**EXERCISE DESCRIPTION**
Take the lines of the data below from the very first through the line containing "from mathutils import Matrix, Vector" and output them exactly, pictures excluded.

┄┄┄┄┄┄┄┄┄┄

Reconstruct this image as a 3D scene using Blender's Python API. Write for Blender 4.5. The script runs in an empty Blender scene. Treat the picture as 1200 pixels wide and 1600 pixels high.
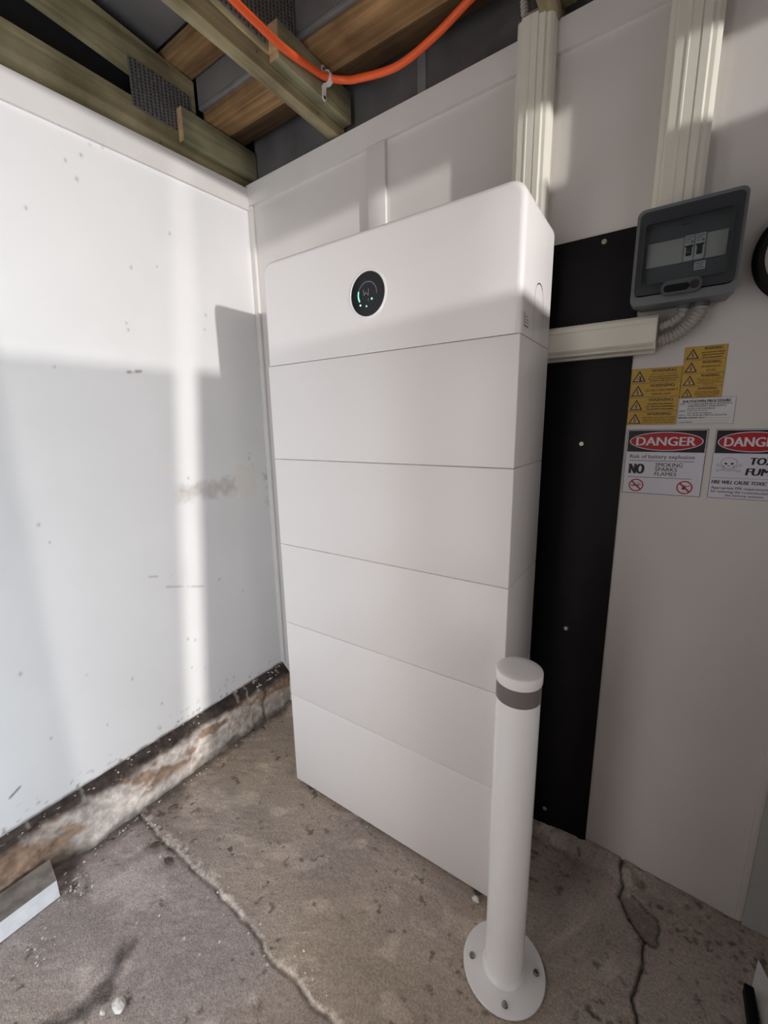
import bpy, bmesh, math, random
import numpy as np
from mathutils import Matrix, Vector

# ------------------------------------------------------------------ camera
scene = bpy.context.scene
C = scene.collection
cam_data = bpy.data.cameras.new('camera')
cam = bpy.data.objects.new('camera', cam_data)
C.objects.link(cam)
YAW, PITCH, ROLL = 0.592932, -0.203256, 0.017094
CAM = Vector((0.99772, -0.88349, 1.26668))
def cam_matrix():
    cy, sy = math.cos(YAW), math.sin(YAW); cp, sp = math.cos(PITCH), math.sin(PITCH)
    cr, sr = math.cos(ROLL), math.sin(ROLL)
    Rz = Matrix(((cy, -sy, 0), (sy, cy, 0), (0, 0, 1)))
    Rx = Matrix(((1, 0, 0), (0, cp, -sp), (0, sp, cp)))
    Ry = Matrix(((cr, 0, sr), (0, 1, 0), (-sr, 0, cr)))
    M = Rz @ Rx @ Ry
    r, f, u = M.col[0], M.col[1], M.col[2]
    m = Matrix(((r[0], u[0], -f[0], CAM[0]), (r[1], u[1], -f[1], CAM[1]), (r[2], u[2], -f[2], CAM[2]), (0, 0, 0, 1)))
    return m
cam.matrix_world = cam_matrix()
cam_data.sensor_fit = 'VERTICAL'
cam_data.sensor_height = 32.0
cam_data.lens = 651.0745 / 1600.0 * 32.0
cam_data.clip_start = 0.02
scene.camera = cam

# ------------------------------------------------------------------ light
world = bpy.data.worlds.new('world'); scene.world = world
world.use_nodes = True
bg = world.node_tree.nodes['Background']
bg.inputs['Color'].default_value = (0.88, 0.93, 1.0, 1)
bg.inputs['Strength'].default_value = 0.12

def add_light(name, kind, loc, direction, **kw):
    d = bpy.data.lights.new(name, kind)
    for k, v in kw.items():
        setattr(d, k, v)
    o = bpy.data.objects.new(name, d)
    o.location = loc
    o.rotation_euler = Vector(direction).to_track_quat('-Z', 'Y').to_euler()
    C.objects.link(o)
    return o
# low sunlight arriving through the openings of the right wall, sky glow in the high window, and fill at an added side door
add_light('sun', 'SUN', (5, -1, 3), (-0.964, 0.266, -0.048), energy=3.15, angle=math.radians(1.3), color=(1.0, 0.97, 0.945))
add_light('window_skylight', 'AREA', (2.05, -0.72, 1.83), (-1, 0.12, -0.25), shape='RECTANGLE', size=1.5, size_y=0.46,
          energy=2.8, color=(1.0, 0.98, 0.97))
add_light('added_side_fill', 'AREA', (2.10, -1.05, 0.90), (-1, 0.2, 0), shape='RECTANGLE', size=0.9, size_y=1.6,
          energy=36.0, color=(1.0, 0.95, 0.93))
# daylight in the open front of the shed, behind the camera: straight ahead, and cooler light from the forecourt to the right
add_light('doorway_daylight', 'AREA', (0.40, -1.72, 1.05), (-0.05, 1, 0), shape='RECTANGLE', size=0.56, size_y=2.0,
          energy=8.6, color=(1.0, 0.94, 0.90))
add_light('forecourt_daylight', 'AREA', (1.45, -2.35, 0.42), (-0.65, 1, 0), shape='RECTANGLE', size=1.9, size_y=0.75,
          energy=54.0, color=(0.72, 0.87, 1.0))

scene.view_settings.view_transform = 'Standard'
scene.view_settings.look = 'None'
scene.view_settings.exposure = 0.0
scene.view_settings.gamma = 1.0
scene.view_settings.use_curve_mapping = False
scene.cycles.use_denoising = True
scene.cycles.max_bounces = 10
scene.cycles.diffuse_bounces = 6
scene.cycles.sample_clamp_indirect = 6.0

# ------------------------------------------------------------------ helpers
PI = math.pi
rng = np.random.default_rng(7)

def tag(o, label=None, cat=None, group=None, kind=None):
    if label: o['label'] = label
    if cat: o['category'] = cat
    if group: o['group'] = group
    if kind: o['kind'] = kind
    return o

def link(name, me, mat=None, parent=None, smooth=None):
    o = bpy.data.objects.new(name, me)
    C.objects.link(o)
    if mat is not None and not me.materials:
        me.materials.append(mat)
    if parent is not None:
        o.parent = parent
        o.matrix_parent_inverse = Matrix.Translation(parent.location).inverted() if parent.type == 'EMPTY' and parent.parent is None else Matrix.Identity(4)
    if smooth is not None:
        for p in me.polygons: p.use_smooth = True
        me.set_sharp_from_angle(angle=math.radians(smooth))
    return o

def bmobj(name, bm, mat=None, parent=None, smooth=None):
    me = bpy.data.meshes.new(name)
    bmesh.ops.recalc_face_normals(bm, faces=bm.faces)
    bm.to_mesh(me); bm.free()
    return link(name, me, mat, parent, smooth)

def empty(name, loc):
    o = bpy.data.objects.new(name, None)
    o.empty_display_size = 0.05
    o.location = loc
    C.objects.link(o)
    return o

def box(bm, x0, x1, y0, y1, z0, z1, bev=0.0, seg=2):
    r = bmesh.ops.create_cube(bm, size=1.0)
    vs = r['verts']
    for v in vs:
        v.co = Vector(((x0 + x1) / 2 + v.co.x * (x1 - x0), (y0 + y1) / 2 + v.co.y * (y1 - y0), (z0 + z1) / 2 + v.co.z * (z1 - z0)))
    if bev > 0:
        es = list({e for v in vs for e in v.link_edges})
        bmesh.ops.bevel(bm, geom=es, offset=bev, segments=seg, affect='EDGES', profile=0.5)
    return vs

def boxobj(name, x0, x1, y0, y1, z0, z1, mat, parent=None, bev=0.0, seg=2):
    bm = bmesh.new(); box(bm, x0, x1, y0, y1, z0, z1, bev, seg)
    return bmobj(name, bm, mat, parent, 40 if bev else None)

def prism(bm, pts, a0, a1, axis='y'):
    """closed 2-D outline extruded along an axis: axis y -> pts are (x, z); axis z -> (x, y); axis x -> (y, z)"""
    def co(p, a):
        if axis == 'y': return (p[0], a, p[1])
        if axis == 'z': return (p[0], p[1], a)
        return (a, p[0], p[1])
    A = [bm.verts.new(co(p, a0)) for p in pts]
    B = [bm.verts.new(co(p, a1)) for p in pts]
    n = len(pts)
    bm.faces.new(A); bm.faces.new(B[::-1])
    for i in range(n):
        bm.faces.new((A[i], B[i], B[(i + 1) % n], A[(i + 1) % n]))
    return A + B

def tube(bm, path, rad, n=12, cap=True, closed=False):
    """tube along a list of points; rad is a number or a list"""
    P = [Vector(p) for p in path]
    m = len(P)
    R = rad if isinstance(rad, (list, tuple, np.ndarray)) else [rad] * m
    up = Vector((0, 0, 1)); rings = []
    prev = None
    for i in range(m):
        if closed: t = (P[(i + 1) % m] - P[i - 1]).normalized()
        else: t = (P[min(i + 1, m - 1)] - P[max(i - 1, 0)]).normalized()
        if prev is None:
            a = t.orthogonal().normalized()
        else:
            a = (prev - t * prev.dot(t)).normalized()
        prev = a
        b = t.cross(a)
        rings.append([bm.verts.new(P[i] + (a * math.cos(2 * PI * k / n) + b * math.sin(2 * PI * k / n)) * R[i]) for k in range(n)])
    for i in range(m if closed else m - 1):
        A, B = rings[i], rings[(i + 1) % m]
        for k in range(n):
            bm.faces.new((A[k], A[(k + 1) % n], B[(k + 1) % n], B[k]))
    if cap and not closed:
        bm.faces.new(rings[0][::-1]); bm.faces.new(rings[-1])

def spline(pts, n=60):
    """Catmull-Rom through points"""
    P = [Vector(p) for p in pts]
    P = [P[0] * 2 - P[1]] + P + [P[-1] * 2 - P[-2]]
    out = []
    k = len(P) - 3
    for i in range(n + 1):
        t = i / n * k; s = min(int(t), k - 1); u = t - s
        a, b, c, d = P[s:s + 4]
        out.append(0.5 * ((2 * b) + (c - a) * u + (2 * a - 5 * b + 4 * c - d) * u * u + (3 * b - a - 3 * c + d) * u ** 3))
    return out

def lathe(bm, prof, cx, cy, n=48):
    rings = []
    for r, z in prof:
        if r < 1e-6: rings.append([bm.verts.new((cx, cy, z))])
        else: rings.append([bm.verts.new((cx + r * math.cos(2 * PI * k / n), cy + r * math.sin(2 * PI * k / n), z)) for k in range(n)])
    for A, B in zip(rings, rings[1:]):
        if len(A) == 1 and len(B) == 1: continue
        for k in range(n):
            k2 = (k + 1) % n
            if len(A) == 1: bm.faces.new((A[0], B[k2], B[k]))
            elif len(B) == 1: bm.faces.new((A[k], A[k2], B[0]))
            else: bm.faces.new((A[k], A[k2], B[k2], B[k]))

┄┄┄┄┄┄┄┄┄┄

**FINISHED TASK**
Reconstruct this image as a 3D scene using Blender's Python API. Write for Blender 4.5. The script runs in an empty Blender scene. Treat the picture as 1200 pixels wide and 1600 pixels high.
import bpy, bmesh, math, random
import numpy as np
from mathutils import Matrix, Vector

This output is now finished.